— BEGIN —

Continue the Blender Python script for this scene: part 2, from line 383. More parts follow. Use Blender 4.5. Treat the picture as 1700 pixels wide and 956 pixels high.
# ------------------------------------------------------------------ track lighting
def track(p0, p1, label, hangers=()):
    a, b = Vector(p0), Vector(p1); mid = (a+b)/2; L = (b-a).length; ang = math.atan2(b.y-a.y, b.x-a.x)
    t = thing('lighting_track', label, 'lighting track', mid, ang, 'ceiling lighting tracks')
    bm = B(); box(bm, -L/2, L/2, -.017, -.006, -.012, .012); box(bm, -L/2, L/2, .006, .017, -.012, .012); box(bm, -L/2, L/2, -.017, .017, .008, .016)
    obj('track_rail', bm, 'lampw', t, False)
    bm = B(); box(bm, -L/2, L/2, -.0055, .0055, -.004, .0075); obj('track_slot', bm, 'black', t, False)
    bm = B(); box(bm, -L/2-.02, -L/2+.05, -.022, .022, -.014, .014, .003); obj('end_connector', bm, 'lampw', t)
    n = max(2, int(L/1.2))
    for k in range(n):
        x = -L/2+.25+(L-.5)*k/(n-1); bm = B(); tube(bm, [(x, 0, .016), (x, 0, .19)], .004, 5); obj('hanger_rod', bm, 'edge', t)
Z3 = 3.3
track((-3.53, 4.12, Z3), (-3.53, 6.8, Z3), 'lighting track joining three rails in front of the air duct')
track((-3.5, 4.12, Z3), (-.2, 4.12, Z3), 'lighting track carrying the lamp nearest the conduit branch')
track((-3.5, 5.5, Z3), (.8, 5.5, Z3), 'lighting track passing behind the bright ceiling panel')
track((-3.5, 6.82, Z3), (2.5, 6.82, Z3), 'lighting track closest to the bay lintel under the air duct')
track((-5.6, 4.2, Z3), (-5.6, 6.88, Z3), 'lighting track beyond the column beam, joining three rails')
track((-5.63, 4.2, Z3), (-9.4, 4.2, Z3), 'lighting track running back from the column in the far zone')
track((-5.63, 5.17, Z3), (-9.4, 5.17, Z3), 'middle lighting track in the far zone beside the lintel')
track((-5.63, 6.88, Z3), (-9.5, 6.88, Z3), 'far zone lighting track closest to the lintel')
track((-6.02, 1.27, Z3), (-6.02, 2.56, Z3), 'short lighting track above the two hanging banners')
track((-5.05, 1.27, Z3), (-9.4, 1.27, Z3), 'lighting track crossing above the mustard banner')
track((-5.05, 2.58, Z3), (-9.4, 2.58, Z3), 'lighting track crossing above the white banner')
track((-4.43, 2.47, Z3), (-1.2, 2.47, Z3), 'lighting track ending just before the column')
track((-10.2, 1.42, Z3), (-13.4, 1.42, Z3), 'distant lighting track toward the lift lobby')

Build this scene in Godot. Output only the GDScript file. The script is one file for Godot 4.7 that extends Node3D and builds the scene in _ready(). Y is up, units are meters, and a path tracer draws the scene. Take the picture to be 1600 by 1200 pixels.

— END —

◆ WHAT YOU HAVE TO DO: Repeat the data precisely, line by line.

◆ ANSWER FOR THIS EXERCISE:
Continue the Blender Python script for this scene: part 2, from line 383. More parts follow. Use Blender 4.5. Treat the picture as 1700 pixels wide and 956 pixels high.
# ------------------------------------------------------------------ track lighting
def track(p0, p1, label, hangers=()):
    a, b = Vector(p0), Vector(p1); mid = (a+b)/2; L = (b-a).length; ang = math.atan2(b.y-a.y, b.x-a.x)
    t = thing('lighting_track', label, 'lighting track', mid, ang, 'ceiling lighting tracks')
    bm = B(); box(bm, -L/2, L/2, -.017, -.006, -.012, .012); box(bm, -L/2, L/2, .006, .017, -.012, .012); box(bm, -L/2, L/2, -.017, .017, .008, .016)
    obj('track_rail', bm, 'lampw', t, False)
    bm = B(); box(bm, -L/2, L/2, -.0055, .0055, -.004, .0075); obj('track_slot', bm, 'black', t, False)
    bm = B(); box(bm, -L/2-.02, -L/2+.05, -.022, .022, -.014, .014, .003); obj('end_connector', bm, 'lampw', t)
    n = max(2, int(L/1.2))
    for k in range(n):
        x = -L/2+.25+(L-.5)*k/(n-1); bm = B(); tube(bm, [(x, 0, .016), (x, 0, .19)], .004, 5); obj('hanger_rod', bm, 'edge', t)
Z3 = 3.3
track((-3.53, 4.12, Z3), (-3.53, 6.8, Z3), 'lighting track joining three rails in front of the air duct')
track((-3.5, 4.12, Z3), (-.2, 4.12, Z3), 'lighting track carrying the lamp nearest the conduit branch')
track((-3.5, 5.5, Z3), (.8, 5.5, Z3), 'lighting track passing behind the bright ceiling panel')
track((-3.5, 6.82, Z3), (2.5, 6.82, Z3), 'lighting track closest to the bay lintel under the air duct')
track((-5.6, 4.2, Z3), (-5.6, 6.88, Z3), 'lighting track beyond the column beam, joining three rails')
track((-5.63, 4.2, Z3), (-9.4, 4.2, Z3), 'lighting track running back from the column in the far zone')
track((-5.63, 5.17, Z3), (-9.4, 5.17, Z3), 'middle lighting track in the far zone beside the lintel')
track((-5.63, 6.88, Z3), (-9.5, 6.88, Z3), 'far zone lighting track closest to the lintel')
track((-6.02, 1.27, Z3), (-6.02, 2.56, Z3), 'short lighting track above the two hanging banners')
track((-5.05, 1.27, Z3), (-9.4, 1.27, Z3), 'lighting track crossing above the mustard banner')
track((-5.05, 2.58, Z3), (-9.4, 2.58, Z3), 'lighting track crossing above the white banner')
track((-4.43, 2.47, Z3), (-1.2, 2.47, Z3), 'lighting track ending just before the column')
track((-10.2, 1.42, Z3), (-13.4, 1.42, Z3), 'distant lighting track toward the lift lobby')

Build this scene in Godot. Output only the GDScript file. The script is one file for Godot 4.7 that extends Node3D and builds the scene in _ready(). Y is up, units are meters, and a path tracer draws the scene. Take the picture to be 1600 by 1200 pixels.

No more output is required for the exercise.